The EU Regulation on sustainability-related disclosures in the financial services sector, one of the key legislatives measures proposed by the European Commission in its “Action Plan: Financing Sustainable Growth”, is to become law after being published in the Official Journal of the European Union.
It will enter into force on the twentieth day following that of its publication, yesterday, and will apply from March 10, 2021.
Back in March this year, a meeting between European Parliament, the Council of the EU and the Commission paved the way for a political agreement to adopt the draft Regulation, before Parliament dissolved for the European Election in May.
The original proposal was part of the Commission’s plan to update fiduciary duty, dubbed Action #7 in the Action Plan: clarifying institutional investors' and asset managers' duties.
The Regulation aims at providing harmonised rules for both “financial market participants and financial advisers” on ESG disclosures.
It is understood, however, that the first link in the chain of disclosures starts with corporates, which report part of this data under the Non-Financial Reporting Directive, a piece of legislation that predates the sustainable finance market momentum.
The revision of the NFRD, mentioned in a leaked version of the Commission’s European Green Deal to be released this week, is now seen by institutional investors as instrumental for the success of the Disclosures Regulation.
In addition, a meeting last Friday brought closer to a conclusion the other flagship legislative initiative, the draft regulation on the Taxonomy (whose official name is “the framework to facilitate sustainable investment”).
“Investors offering products with sustainable objectives must explain how these objectives are met.”
The Taxonomy Regulation seeks to determine “whether an economic activity is environmentally sustainable for the purposes of establishing the degree of environmental sustainability of an investment”.
It applies to “financial market participants offering financial products as environmentally sustainable investments”. The Taxonomy Regulation, as it now stands, has borrowed the definition of “financial market participant” from the Disclosure Regulation.
As reported by RI, there could also be overlaps between the scope of the Taxonomy and the NFRD.

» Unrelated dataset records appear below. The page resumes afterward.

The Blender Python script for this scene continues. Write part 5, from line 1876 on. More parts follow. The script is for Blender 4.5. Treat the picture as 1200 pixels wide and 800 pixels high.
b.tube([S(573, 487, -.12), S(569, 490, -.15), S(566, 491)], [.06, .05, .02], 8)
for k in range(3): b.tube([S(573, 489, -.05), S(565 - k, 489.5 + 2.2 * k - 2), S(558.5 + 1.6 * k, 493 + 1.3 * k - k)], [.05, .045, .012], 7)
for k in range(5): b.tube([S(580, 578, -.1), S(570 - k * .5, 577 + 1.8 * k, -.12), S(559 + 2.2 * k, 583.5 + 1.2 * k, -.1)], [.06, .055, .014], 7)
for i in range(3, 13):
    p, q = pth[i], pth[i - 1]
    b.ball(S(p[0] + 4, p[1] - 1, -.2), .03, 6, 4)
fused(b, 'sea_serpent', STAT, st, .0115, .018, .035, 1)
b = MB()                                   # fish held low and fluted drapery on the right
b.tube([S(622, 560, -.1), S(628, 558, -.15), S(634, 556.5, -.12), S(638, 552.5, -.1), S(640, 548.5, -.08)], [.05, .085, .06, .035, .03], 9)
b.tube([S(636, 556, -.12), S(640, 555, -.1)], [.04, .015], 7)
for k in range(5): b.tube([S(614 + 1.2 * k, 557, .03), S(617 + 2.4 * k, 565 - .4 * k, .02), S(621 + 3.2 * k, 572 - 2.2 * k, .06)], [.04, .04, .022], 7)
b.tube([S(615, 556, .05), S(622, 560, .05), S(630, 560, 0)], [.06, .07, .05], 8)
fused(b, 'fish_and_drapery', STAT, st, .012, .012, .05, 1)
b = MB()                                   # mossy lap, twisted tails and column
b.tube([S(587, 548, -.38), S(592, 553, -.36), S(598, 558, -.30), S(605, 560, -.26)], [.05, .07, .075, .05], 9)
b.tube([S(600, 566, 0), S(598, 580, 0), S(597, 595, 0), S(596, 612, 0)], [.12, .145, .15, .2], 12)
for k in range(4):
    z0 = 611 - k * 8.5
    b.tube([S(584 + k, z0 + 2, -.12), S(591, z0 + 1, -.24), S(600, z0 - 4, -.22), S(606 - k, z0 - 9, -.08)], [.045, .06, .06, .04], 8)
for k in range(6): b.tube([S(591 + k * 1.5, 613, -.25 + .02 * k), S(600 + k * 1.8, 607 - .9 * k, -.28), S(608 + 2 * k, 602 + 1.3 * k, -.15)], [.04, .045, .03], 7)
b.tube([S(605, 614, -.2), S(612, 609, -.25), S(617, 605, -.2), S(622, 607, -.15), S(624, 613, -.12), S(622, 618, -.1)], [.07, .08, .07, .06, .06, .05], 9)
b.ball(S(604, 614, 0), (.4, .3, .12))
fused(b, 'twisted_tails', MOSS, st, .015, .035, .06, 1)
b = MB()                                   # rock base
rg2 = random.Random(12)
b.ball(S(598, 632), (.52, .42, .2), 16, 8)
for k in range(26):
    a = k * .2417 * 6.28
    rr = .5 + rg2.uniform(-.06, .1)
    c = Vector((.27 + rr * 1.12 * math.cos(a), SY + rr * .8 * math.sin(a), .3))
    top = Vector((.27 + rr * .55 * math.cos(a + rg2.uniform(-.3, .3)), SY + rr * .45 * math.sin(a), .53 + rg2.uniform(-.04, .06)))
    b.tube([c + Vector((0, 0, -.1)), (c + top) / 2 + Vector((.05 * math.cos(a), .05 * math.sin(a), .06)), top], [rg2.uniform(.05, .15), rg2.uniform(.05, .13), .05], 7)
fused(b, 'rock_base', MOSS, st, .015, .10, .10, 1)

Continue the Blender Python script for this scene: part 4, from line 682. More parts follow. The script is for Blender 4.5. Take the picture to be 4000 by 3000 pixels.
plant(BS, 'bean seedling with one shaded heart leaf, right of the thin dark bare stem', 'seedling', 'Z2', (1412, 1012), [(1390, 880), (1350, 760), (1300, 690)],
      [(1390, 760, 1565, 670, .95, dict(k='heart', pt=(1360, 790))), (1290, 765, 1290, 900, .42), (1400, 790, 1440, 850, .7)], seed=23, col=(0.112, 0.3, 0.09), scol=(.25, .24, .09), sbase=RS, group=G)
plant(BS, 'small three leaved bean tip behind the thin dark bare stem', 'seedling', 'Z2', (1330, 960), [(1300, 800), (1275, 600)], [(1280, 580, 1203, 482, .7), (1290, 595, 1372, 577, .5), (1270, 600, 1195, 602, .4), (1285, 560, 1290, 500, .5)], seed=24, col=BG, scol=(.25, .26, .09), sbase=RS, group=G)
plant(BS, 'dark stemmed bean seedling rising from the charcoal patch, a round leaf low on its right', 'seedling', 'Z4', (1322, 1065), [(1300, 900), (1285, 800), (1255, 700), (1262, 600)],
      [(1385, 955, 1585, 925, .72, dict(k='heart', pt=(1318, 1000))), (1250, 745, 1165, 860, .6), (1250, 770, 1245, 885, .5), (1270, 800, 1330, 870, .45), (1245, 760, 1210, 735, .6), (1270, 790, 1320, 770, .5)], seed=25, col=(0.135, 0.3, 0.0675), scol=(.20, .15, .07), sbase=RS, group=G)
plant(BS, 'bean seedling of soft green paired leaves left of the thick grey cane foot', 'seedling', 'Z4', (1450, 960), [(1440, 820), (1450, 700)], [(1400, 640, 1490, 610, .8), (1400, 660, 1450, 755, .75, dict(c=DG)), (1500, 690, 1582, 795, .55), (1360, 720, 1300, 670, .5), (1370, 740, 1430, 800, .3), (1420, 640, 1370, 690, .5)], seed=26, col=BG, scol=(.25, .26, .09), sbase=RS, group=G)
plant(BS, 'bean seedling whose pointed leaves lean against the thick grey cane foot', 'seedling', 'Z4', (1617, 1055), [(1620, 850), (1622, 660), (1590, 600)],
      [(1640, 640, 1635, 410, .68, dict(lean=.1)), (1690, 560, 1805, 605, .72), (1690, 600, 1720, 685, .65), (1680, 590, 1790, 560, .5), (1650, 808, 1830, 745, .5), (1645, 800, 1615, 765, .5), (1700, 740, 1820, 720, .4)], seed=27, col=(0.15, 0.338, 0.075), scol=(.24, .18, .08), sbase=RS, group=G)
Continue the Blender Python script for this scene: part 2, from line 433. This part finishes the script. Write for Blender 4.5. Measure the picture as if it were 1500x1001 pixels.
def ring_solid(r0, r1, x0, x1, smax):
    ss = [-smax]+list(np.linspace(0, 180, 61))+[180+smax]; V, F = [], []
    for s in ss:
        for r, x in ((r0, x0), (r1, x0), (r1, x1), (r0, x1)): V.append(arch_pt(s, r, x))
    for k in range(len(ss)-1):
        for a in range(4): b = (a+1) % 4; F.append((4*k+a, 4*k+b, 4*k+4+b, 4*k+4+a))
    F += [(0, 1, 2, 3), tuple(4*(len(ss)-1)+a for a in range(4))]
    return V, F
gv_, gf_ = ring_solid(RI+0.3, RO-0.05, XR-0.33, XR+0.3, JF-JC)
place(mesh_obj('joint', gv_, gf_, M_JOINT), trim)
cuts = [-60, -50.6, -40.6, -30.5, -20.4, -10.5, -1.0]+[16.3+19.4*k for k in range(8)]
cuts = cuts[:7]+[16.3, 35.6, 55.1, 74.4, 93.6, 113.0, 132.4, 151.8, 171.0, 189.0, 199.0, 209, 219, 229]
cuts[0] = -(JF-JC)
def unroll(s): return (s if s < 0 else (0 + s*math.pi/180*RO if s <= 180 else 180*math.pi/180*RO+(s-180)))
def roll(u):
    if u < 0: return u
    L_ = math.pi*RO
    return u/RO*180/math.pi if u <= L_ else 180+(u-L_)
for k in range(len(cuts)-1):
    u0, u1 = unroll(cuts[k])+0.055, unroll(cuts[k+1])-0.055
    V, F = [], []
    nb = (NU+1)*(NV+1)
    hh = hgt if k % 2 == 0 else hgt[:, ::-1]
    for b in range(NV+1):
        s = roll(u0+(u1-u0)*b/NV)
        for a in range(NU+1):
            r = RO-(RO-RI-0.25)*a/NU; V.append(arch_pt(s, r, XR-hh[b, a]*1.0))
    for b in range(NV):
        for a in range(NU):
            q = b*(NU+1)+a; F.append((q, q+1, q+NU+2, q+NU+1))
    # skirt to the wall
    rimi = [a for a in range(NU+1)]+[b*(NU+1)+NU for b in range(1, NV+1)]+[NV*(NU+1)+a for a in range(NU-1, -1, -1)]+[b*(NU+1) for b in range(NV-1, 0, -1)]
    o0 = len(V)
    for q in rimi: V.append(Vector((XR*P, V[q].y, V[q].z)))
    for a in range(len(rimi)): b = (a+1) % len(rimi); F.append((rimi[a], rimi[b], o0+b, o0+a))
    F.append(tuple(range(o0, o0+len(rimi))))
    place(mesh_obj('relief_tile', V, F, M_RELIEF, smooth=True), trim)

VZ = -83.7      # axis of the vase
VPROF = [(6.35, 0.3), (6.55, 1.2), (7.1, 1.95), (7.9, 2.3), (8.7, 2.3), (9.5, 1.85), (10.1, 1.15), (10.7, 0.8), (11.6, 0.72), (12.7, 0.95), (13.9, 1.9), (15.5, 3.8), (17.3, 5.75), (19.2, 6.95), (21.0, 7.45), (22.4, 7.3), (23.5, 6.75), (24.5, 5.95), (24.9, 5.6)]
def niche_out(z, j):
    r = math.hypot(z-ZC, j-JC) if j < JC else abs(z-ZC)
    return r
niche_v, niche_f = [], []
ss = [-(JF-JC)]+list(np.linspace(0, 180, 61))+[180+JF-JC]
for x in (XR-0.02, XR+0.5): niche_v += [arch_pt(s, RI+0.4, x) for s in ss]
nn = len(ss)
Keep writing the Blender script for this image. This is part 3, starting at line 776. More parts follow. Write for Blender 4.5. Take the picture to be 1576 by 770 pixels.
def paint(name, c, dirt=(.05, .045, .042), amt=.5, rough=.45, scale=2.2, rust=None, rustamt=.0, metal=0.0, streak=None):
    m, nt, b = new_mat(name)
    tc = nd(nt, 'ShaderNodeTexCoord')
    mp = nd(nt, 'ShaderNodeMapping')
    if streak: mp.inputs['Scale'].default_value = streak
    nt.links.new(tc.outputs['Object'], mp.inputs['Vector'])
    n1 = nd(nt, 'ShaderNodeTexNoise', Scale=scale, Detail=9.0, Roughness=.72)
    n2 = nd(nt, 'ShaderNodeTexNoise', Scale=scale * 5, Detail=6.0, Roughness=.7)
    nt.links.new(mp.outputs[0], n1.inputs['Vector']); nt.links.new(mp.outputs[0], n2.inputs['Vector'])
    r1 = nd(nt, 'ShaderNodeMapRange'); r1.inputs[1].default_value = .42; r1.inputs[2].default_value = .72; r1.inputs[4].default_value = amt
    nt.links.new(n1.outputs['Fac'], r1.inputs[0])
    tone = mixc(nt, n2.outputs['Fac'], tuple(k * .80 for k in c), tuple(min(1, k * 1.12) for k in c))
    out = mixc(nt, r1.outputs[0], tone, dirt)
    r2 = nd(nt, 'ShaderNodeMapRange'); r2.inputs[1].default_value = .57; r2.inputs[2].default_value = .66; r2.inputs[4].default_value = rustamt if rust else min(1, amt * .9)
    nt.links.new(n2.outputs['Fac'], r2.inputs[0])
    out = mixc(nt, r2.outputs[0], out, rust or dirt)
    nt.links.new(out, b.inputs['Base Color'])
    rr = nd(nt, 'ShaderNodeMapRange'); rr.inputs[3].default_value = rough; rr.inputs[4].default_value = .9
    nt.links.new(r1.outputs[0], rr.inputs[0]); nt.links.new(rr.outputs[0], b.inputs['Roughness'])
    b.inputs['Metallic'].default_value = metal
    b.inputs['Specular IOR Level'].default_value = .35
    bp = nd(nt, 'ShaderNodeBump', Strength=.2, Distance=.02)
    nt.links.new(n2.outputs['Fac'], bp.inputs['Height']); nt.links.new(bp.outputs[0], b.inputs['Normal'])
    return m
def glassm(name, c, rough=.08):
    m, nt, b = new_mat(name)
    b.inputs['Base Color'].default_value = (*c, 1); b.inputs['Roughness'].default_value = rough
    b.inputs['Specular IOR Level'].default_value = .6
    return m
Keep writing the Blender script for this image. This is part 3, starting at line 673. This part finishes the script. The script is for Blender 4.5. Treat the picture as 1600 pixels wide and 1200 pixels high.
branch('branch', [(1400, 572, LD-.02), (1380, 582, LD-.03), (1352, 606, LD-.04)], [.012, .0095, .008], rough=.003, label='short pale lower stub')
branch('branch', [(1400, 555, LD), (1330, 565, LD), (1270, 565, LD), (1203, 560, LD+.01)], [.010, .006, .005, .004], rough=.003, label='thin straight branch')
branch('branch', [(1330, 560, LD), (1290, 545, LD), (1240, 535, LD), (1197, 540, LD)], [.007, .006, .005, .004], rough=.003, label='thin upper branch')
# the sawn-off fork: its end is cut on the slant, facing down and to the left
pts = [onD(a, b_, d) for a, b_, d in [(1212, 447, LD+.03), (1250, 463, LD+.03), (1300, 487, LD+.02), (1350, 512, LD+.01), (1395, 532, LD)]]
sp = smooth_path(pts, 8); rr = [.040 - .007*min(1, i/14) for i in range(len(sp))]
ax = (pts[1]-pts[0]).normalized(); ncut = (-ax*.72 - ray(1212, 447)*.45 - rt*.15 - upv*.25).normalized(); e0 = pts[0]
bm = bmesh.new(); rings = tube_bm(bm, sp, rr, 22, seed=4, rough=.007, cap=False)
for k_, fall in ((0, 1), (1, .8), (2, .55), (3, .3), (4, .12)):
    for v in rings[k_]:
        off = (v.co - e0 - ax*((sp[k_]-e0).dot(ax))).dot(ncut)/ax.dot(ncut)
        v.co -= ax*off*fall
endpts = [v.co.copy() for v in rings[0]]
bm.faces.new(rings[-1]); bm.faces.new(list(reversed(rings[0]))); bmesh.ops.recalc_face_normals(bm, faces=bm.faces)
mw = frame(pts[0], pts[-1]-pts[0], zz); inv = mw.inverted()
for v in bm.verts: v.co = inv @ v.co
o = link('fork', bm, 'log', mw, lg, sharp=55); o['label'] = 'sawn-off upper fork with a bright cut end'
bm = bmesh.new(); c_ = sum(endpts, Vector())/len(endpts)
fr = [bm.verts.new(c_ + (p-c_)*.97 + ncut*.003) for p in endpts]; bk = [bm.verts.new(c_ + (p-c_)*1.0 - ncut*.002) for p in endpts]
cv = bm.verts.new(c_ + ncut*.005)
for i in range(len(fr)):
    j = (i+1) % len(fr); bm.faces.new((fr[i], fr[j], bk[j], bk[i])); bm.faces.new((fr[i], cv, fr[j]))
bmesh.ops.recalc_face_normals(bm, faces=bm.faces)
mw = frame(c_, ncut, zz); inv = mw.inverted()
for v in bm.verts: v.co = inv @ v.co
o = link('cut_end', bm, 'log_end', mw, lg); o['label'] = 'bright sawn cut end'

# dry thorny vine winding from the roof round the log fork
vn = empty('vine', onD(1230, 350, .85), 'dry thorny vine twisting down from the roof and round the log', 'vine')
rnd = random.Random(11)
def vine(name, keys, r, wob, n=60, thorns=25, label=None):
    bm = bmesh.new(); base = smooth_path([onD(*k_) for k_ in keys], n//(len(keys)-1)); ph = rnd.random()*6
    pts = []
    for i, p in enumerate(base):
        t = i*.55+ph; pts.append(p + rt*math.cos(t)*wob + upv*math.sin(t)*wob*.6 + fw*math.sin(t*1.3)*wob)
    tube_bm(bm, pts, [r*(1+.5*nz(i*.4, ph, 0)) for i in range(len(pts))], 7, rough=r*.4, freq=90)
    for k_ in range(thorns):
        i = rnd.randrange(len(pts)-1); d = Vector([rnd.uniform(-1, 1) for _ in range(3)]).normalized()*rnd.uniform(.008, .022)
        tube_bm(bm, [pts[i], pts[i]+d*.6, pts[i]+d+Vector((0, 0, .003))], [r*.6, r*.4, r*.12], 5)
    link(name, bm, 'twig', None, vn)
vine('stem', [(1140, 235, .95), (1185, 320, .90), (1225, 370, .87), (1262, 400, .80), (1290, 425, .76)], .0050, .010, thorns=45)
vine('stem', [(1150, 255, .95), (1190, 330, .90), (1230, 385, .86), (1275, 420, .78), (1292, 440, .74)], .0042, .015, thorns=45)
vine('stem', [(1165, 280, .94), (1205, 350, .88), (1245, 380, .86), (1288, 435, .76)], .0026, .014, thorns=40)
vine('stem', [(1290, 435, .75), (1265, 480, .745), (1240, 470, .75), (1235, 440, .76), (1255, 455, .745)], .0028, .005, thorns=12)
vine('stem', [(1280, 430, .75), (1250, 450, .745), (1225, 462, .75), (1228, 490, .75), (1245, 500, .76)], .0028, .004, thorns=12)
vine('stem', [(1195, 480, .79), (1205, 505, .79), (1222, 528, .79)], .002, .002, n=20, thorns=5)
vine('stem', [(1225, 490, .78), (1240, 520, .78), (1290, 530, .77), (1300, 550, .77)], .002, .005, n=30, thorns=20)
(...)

When it comes to the corporates affected, the NFRD used the concept of Public Interest Entities which have more than 500 employees on average.
Depending on how the NFRD has been transposed in each member state, that could include: credit institutions and insurance undertakings irrespective of whether they are listed or not.
Martin Spolc, Head of the Sustainable Finance and Fintech unit at the Commission's Directorate General for Financial Services, tweeted: “The EU Disclosure Regulation released. As of 10 March 2021 investors must disclose how they take sustainability risks and adverse impacts into account in their investment decisions. Investors offering products with sustainable objectives must explain how these objectives are met.”